On September 24, 2003, the Registration Statement on Form S-4 relating to First
Data's proposed merger with Concord was declared effective by the Securities and
Exchange Commission. This Registration Statement includes a joint proxy
statement/prospectus that will be sent to the shareholders of both companies.
First Data anticipates that it will commence mailing of the joint proxy
statement/prospectus on or about September 26, 2003.

About First Data
First Data Corp. (NYSE: FDC), with global headquarters in Denver, helps power
the global economy. As an electronic commerce and payment services company,
First Data serves approximately 3 million merchant locations, 1,400 card issuers
and millions of consumers, making it easy, fast and secure for people and
businesses to buy goods and services using virtually any form of payment. With
29,000 employees worldwide, the company provides credit, debit, smart card and
stored-value card issuing and merchant transaction processing services; Internet
commerce solutions; money transfer services; money orders; and check processing
and verification services throughout the United States. First Data also offers a
variety of payment services in the United Kingdom, Australia, Canada, Japan,
Mexico, Spain, the Netherlands, the Middle East and Germany. Its Western Union
and Orlandi Valuta money transfer networks include approximately 165,000 agent
locations in more than 195 countries and territories.



About Concord
Concord EFS, Inc., a vertically integrated electronic transaction processor,
provides the technology and network systems that make payments and other
financial transactions faster, more efficient, and more secure than paper-based
alternatives. Concord acquires, routes, authorizes, captures, and settles
virtually all types of electronic payment and deposit access transactions for
financial institutions and merchants nationwide. Concord's primary activities
include Network Services, which provides automated teller machine (ATM)
processing, debit card processing, deposit risk management, and STARsm network
access principally for financial institutions; and Payment Services, which
provides point of sale processing, settlement, and related services, with
specialized systems focusing on supermarkets, major retailers, gas stations,
convenience stores, restaurants and trucking companies.

Not a Proxy Solicitation

This communication is not a solicitation of a proxy from any security holder of
First Data Corporation or Concord EFS, Inc. First Data has filed with the
Securities and Exchange Commission (SEC) a joint proxy statement/prospectus
concerning the planned merger of Concord with a subsidiary of First Data. WE
URGE INVESTORS TO READ THE JOINT PROXY STATEMENT/PROSPECTUS AND ANY OTHER
RELEVANT DOCUMENTS TO BE FILED WITH THE SEC, BECAUSE THEY WILL CONTAIN IMPORTANT
INFORMATION. Investors will be able to obtain the documents free of charge at
the SEC's website, www.sec.gov. In addition, documents filed with the SEC by
First Data will be available free of charge from First Data Investor Relations,
6200 S. Quebec St., Suite 340, Greenwood Village, CO 80111. Documents filed with
the SEC by Concord will be available free of charge from Concord Investor
Relations, 2525 Horizon Lake Drive, Suite 120, Memphis, TN 38133.
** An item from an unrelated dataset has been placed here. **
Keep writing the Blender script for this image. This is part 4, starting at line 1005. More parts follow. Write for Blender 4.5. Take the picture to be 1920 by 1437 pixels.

First Data and its directors and executive officers and other members of its
management and employees, may be deemed to be participants in the solicitation
of proxies from the stockholders of First Data in connection with the planned
merger. Information about the directors and executive officers of First Data and
their ownership of First Data stock is set forth in the proxy statement for
First Data's 2003 annual meeting of stockholders. Investors may obtain
additional information regarding the interests of the participants by reading
the joint proxy statement/prospectus when it becomes available.